Yangına havadan müdahalenin bazı firmalara devredildiğini, bu firmaların uçakların ödemelerini yapmadığı için eksik uçakla müdahale yapıldığına da işaret eden Durmuş, millet ormancılığı rantçılara ve belirli kesimlerin yandaşlarına yaradı ifadesini kullandı.
Orman yangınlarına müdahale için geliştirilen bazı yasal önlemlerin de suistimal edildiğine dikkat çeken Durmuş, yangınlarla mücadele için Orman Genel Müdürlüğü’ne ihalesiz, doğrudan alım yetkisi verildiğine, bu ödenekle 28 Orman Bölge Müdürü’ne fiyatları 10 milyonu geçen lüks araçlar alındığına dikkat çekti. Durmuş, öte yandan orman işçisinin yangına üzerlerinde klasik, polyester elbiselerle müdahale ettiğine, ısının arttığı durumlarda bu kıyafetlerin yapıştığına, sırf bu yüzden ölümler olduğuna işaret etti.
Orman işçisinin yangınlar sönene kadar günlerce ormanlık alanda sabahladıklarına dikkat çeken Durmuş, tasarruf tedbirleri kapsamında fazla mesai ödeneklerinin kesildiğini hatırlatarak orman işçisinin yangına mesai almadan da müdahale edeceğini, fakat makam araçlarından tasarruf yapılmadığını söyledi.

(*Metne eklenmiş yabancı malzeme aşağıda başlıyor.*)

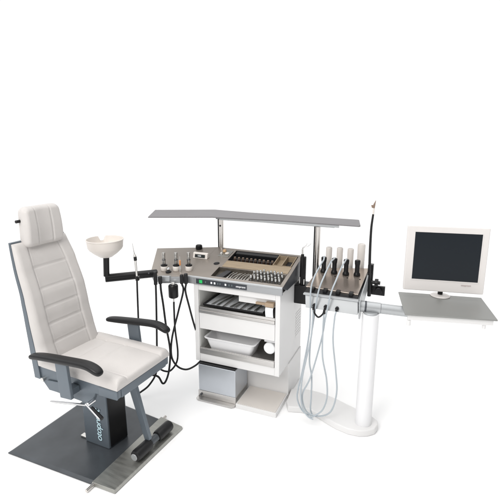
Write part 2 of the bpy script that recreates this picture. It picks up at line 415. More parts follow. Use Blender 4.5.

İmar barışları ciddi bir tehdit
Öte yandan sıklıkla çıkarılan imar barışları yüzünden ormanlık alan yakınlarındaki usulsüz yerleşimlerin arttığına dikkat çeken Durmuş, cumhurbaşkanlığı kararnameleriyle ormanlık alanların orman dışına çıkarıldığına işaret ederek bu konuda anayasanın 177. maddesine riayet edilmesi gerektiğini belirtti.
22 iktidarı süresince AK Parti’nin ormancılık anlayışının açık ve net bir biçimde ortaya çıktığını söyleyen Durmuş, ne muhalif siyasi partilerin ne de muhalif aydınların ve sendikaların bu konuda net bir tutum geliştiremediklerine işaret etti.
Yurttaşların ve aydınların itirazlarını yüksek sesle dile getirmeleri gerektiğini söyleyen Durmuş, aydınlara seslenerek “Susuyorlarsa aydın değiller” diye konuştu.